Entries with scene source code:
━━━━━━━━━━━━━━━━━━━━

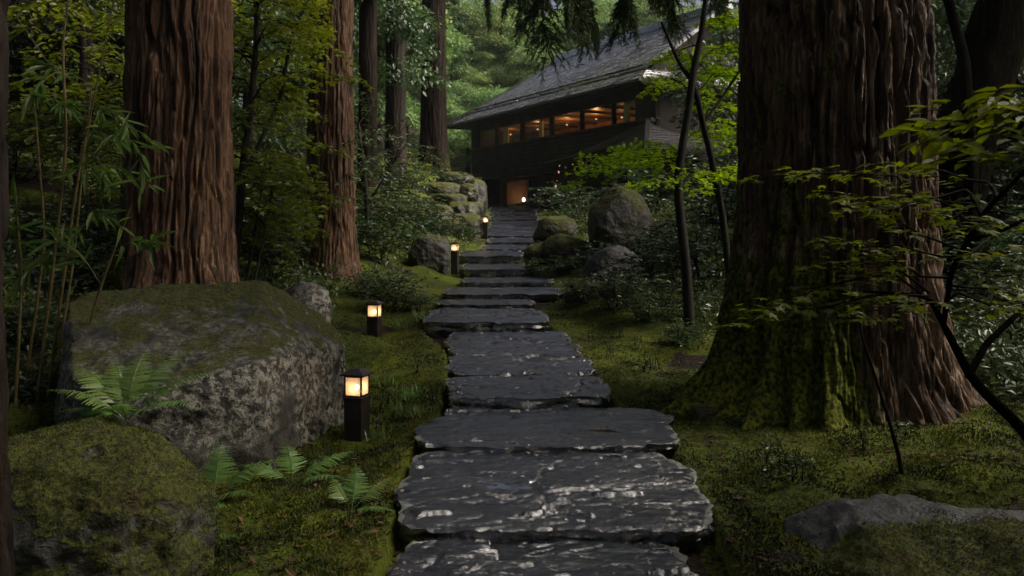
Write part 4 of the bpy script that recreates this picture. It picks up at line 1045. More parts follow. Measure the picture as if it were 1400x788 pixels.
# ------------------------------------------------------------------ plants: builders
def finish(t, wd, lf, wmat, lmat, off=(0, 0, 0), wn='stems', ln='leaves'):
    if wd.n: link(wn, wd.mesh(wn, True, off), wmat, t)
    if lf.n: link(ln, lf.mesh(ln, False, off), lmat, t)
    return t

def shrub_mesh(seed, H=.6, R=.45, n_st=9, ls=.05, shape=OVAL, dens=1.0, droop=.3):
    rg = np.random.default_rng(seed); wd, lf = MB(), MB()
    for k in range(n_st):
        a = rg.uniform(0, 6.283); e = rg.uniform(.2, 1.0)
        top = np.array([math.cos(a) * R * e, math.sin(a) * R * e, H * rg.uniform(.55, 1.0) * (1.1 - .35 * e)])
        m = curve([rg.normal(0, .03), rg.normal(0, .03), -.05], top, 6, .05, .12, rg); tube(wd, m, np.linspace(.007, .003, 6) * max(1, H), 4)
        for j in range(int(9 * dens)):
            t = rg.uniform(.3, 1.0); p0 = np.array([np.interp(t, np.linspace(0, 1, 6), m[:, i]) for i in range(3)])
            b = rg.uniform(0, 6.283); L = rg.uniform(.25, .6) * R; d = np.array([math.cos(b), math.sin(b), rg.uniform(-.1, .55)])
            nk = max(3, int(L / (ls * .55))); tt = np.linspace(.15, 1, nk); tp = p0 + d * (L * tt)[:, None]; tp[:, 2] -= droop * L * tt ** 2
            tube(wd, np.vstack([p0, tp[nk // 2], tp[-1]]), [.0028, .002, .001], 3)
            cl = rg.uniform(.2, .8); pv = unit(np.cross([0, 0, 1.], d))
            for s2 in (1, -1):
                aa = rg.uniform(.4, 1.2, nk); fd = d * np.cos(aa)[:, None] + pv * (s2 * np.sin(aa))[:, None] + rg.normal(size=(nk, 3)) * .2
                put_leaves(lf, shape, tp, fd, np.tile([0, 0, 1.], (nk, 1)) + rg.normal(size=(nk, 3)) * .4, ls * rg.uniform(.6, 1.2, nk), cl + rg.normal(0, .15, nk))
    return wd, lf

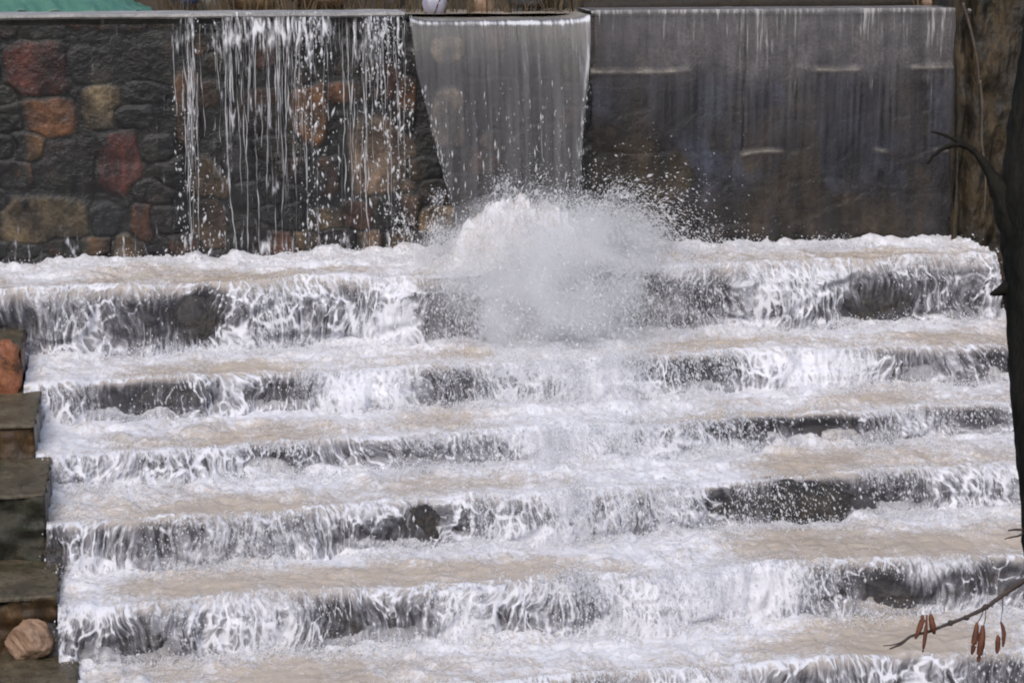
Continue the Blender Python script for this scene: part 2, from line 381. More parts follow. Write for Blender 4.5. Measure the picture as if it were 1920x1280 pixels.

━━━━━━━━━━━━━━━━━━━━

▸ Exercise description
Repeat the entries exactly and keep the pictures out of the copy.

▸ Answer for this exercise
Write part 4 of the bpy script that recreates this picture. It picks up at line 1045. More parts follow. Measure the picture as if it were 1400x788 pixels.
# ------------------------------------------------------------------ plants: builders
def finish(t, wd, lf, wmat, lmat, off=(0, 0, 0), wn='stems', ln='leaves'):
    if wd.n: link(wn, wd.mesh(wn, True, off), wmat, t)
    if lf.n: link(ln, lf.mesh(ln, False, off), lmat, t)
    return t

def shrub_mesh(seed, H=.6, R=.45, n_st=9, ls=.05, shape=OVAL, dens=1.0, droop=.3):
    rg = np.random.default_rng(seed); wd, lf = MB(), MB()
    for k in range(n_st):
        a = rg.uniform(0, 6.283); e = rg.uniform(.2, 1.0)
        top = np.array([math.cos(a) * R * e, math.sin(a) * R * e, H * rg.uniform(.55, 1.0) * (1.1 - .35 * e)])
        m = curve([rg.normal(0, .03), rg.normal(0, .03), -.05], top, 6, .05, .12, rg); tube(wd, m, np.linspace(.007, .003, 6) * max(1, H), 4)
        for j in range(int(9 * dens)):
            t = rg.uniform(.3, 1.0); p0 = np.array([np.interp(t, np.linspace(0, 1, 6), m[:, i]) for i in range(3)])
            b = rg.uniform(0, 6.283); L = rg.uniform(.25, .6) * R; d = np.array([math.cos(b), math.sin(b), rg.uniform(-.1, .55)])
            nk = max(3, int(L / (ls * .55))); tt = np.linspace(.15, 1, nk); tp = p0 + d * (L * tt)[:, None]; tp[:, 2] -= droop * L * tt ** 2
            tube(wd, np.vstack([p0, tp[nk // 2], tp[-1]]), [.0028, .002, .001], 3)
            cl = rg.uniform(.2, .8); pv = unit(np.cross([0, 0, 1.], d))
            for s2 in (1, -1):
                aa = rg.uniform(.4, 1.2, nk); fd = d * np.cos(aa)[:, None] + pv * (s2 * np.sin(aa))[:, None] + rg.normal(size=(nk, 3)) * .2
                put_leaves(lf, shape, tp, fd, np.tile([0, 0, 1.], (nk, 1)) + rg.normal(size=(nk, 3)) * .4, ls * rg.uniform(.6, 1.2, nk), cl + rg.normal(0, .15, nk))
    return wd, lf

Continue the Blender Python script for this scene: part 2, from line 381. More parts follow. Write for Blender 4.5. Measure the picture as if it were 1920x1280 pixels.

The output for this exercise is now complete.